The work I’m contracted to do by government agencies typically is centered around quantifying emissions from various sources or technologies. We recently completed a project funded by the California Air Resources Board in which we investigated how various manure management technologies on dairies can reduce methane emissions. If we are asked to look at innovative solutions such as feed additives, those projects are usually sponsored by the private sector. Funding for the CLEAR Center has largely supported our extension efforts to share science with the animal agriculture sector, government and the public. If we are unable to tell people about our work, then it will not have any impact.

I’m proud to work with farmers, ranchers and organizations that feed us, just as I’m proud to say that I have a role in bettering the environmental impact of the food they produce. I can’t help but be sensitive to the fact that those in agriculture are portrayed as bad guys in many articles criticizing industry efforts aimed at sustainability. Producing food is tough work, and producing animal-sourced food is an impressive feat.

Mitloehner works with gas analyzers at the UC Davis feedlot, in preparation of a research study to measure greenhouse gases and nitrogen emissions from cattle.

I don’t think our farmers and ranchers deserve to be harassed for their efforts. They are one per cent of the population in the U.S., but they provide food for 99 per cent of the population. I also don’t believe the best way to help them become more sustainable is to bash them for providing food. Maybe that is what our critics would like from us – to denounce animal agriculture as a lost cause. However, this integral part of the agricultural sector provides necessary nutrient-dense foods for most of the global population.

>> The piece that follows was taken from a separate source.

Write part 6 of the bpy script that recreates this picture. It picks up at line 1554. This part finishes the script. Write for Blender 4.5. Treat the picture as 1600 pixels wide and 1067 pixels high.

My job as a professor and cooperative extension air quality specialist is to work with members of the industry to improve the environmental performance of the food they grow. I don’t mean that figuratively; it’s written in my job description.

This past summer, I received public records requests from Greenpeace on my funding and communication with IFEEDER. We understand the perspective Greenpeace has on animal agriculture, and, regardless, gave them what they requested without hesitation. However, I was surprised to see that The New York Times found out about the request and sought the same public records. Clearly, the activist organization is well-connected.

As a result, The Times and Greenpeace published coordinated hit pieces on me and the CLEAR Center. I can’t describe it any other way. It is not surprising that the usual cast of animal agriculture and CLEAR Center naysayers are quoted. Unsurprisingly, there is a lack of agriculture researchers quoted.

Most of our harshest critics have never met me or spoken to me. They don’t know the members of our small team. They know precious little – if anything – about the work we are doing. They are simply people who delight in making the assumption that cooperating with members of a sector must spell dishonesty and a breach of ethics. I wonder if the same is true of those who are invested in veganism.

While people are taking shots at us, we’re pleased to be doing the work and conducting the research to reduce emissions and increase the food supply we need to sustain an exploding global population. We’re so much more than keyboard warriors shouting on social media, but we are all too often taken hostage by their attacks and their demands.

In late October, The New York Times took issue with Mitloehner’s work – or at least his character – in the absence of trying to understand what he does, from a position of goodwill.

I find it disheartening to be accused of wrongdoing by working with the livestock sector. Who else is supposed to fund research to mitigate emissions from animal agriculture? If Greenpeace’s leaders are interested in that, I’d love to talk about it, but I don’t think it will happen. In the meantime, I’ll continue to work with the sector to help reduce its environmental footprint.

We have so much good and promising news to share, and yet, our objective isn’t to get good press. People want us to go on record that animal agriculture should fade away or be significantly reduced, but that’s not our charge or our place. Our mission is simply to reduce animal agriculture’s impact on our climate and environment, and to do that, we must work with the people who are raising the food that feeds us all.

So, while the stories are churned out, we’re making progress improving the environmental impact of animal agriculture, in large part because we have many seats at our table. I’m unapologetic about that. Even more, I’m proud of it.

If I get weary, it’s because I continue to answer the same questions for the story that keeps getting written. The New York Times is simply the latest in a long and steady stream of media outlets that think they’re on to something.

To them I say: come and visit us. See the lab. Meet our students and colleagues. Talk to the farmers and try to understand – as we do – how committed they are to the important role they play in simultaneously feeding the world and safeguarding our planet.

I think you would be surprised by what you see and hear.

I think you would find a new and better story to tell.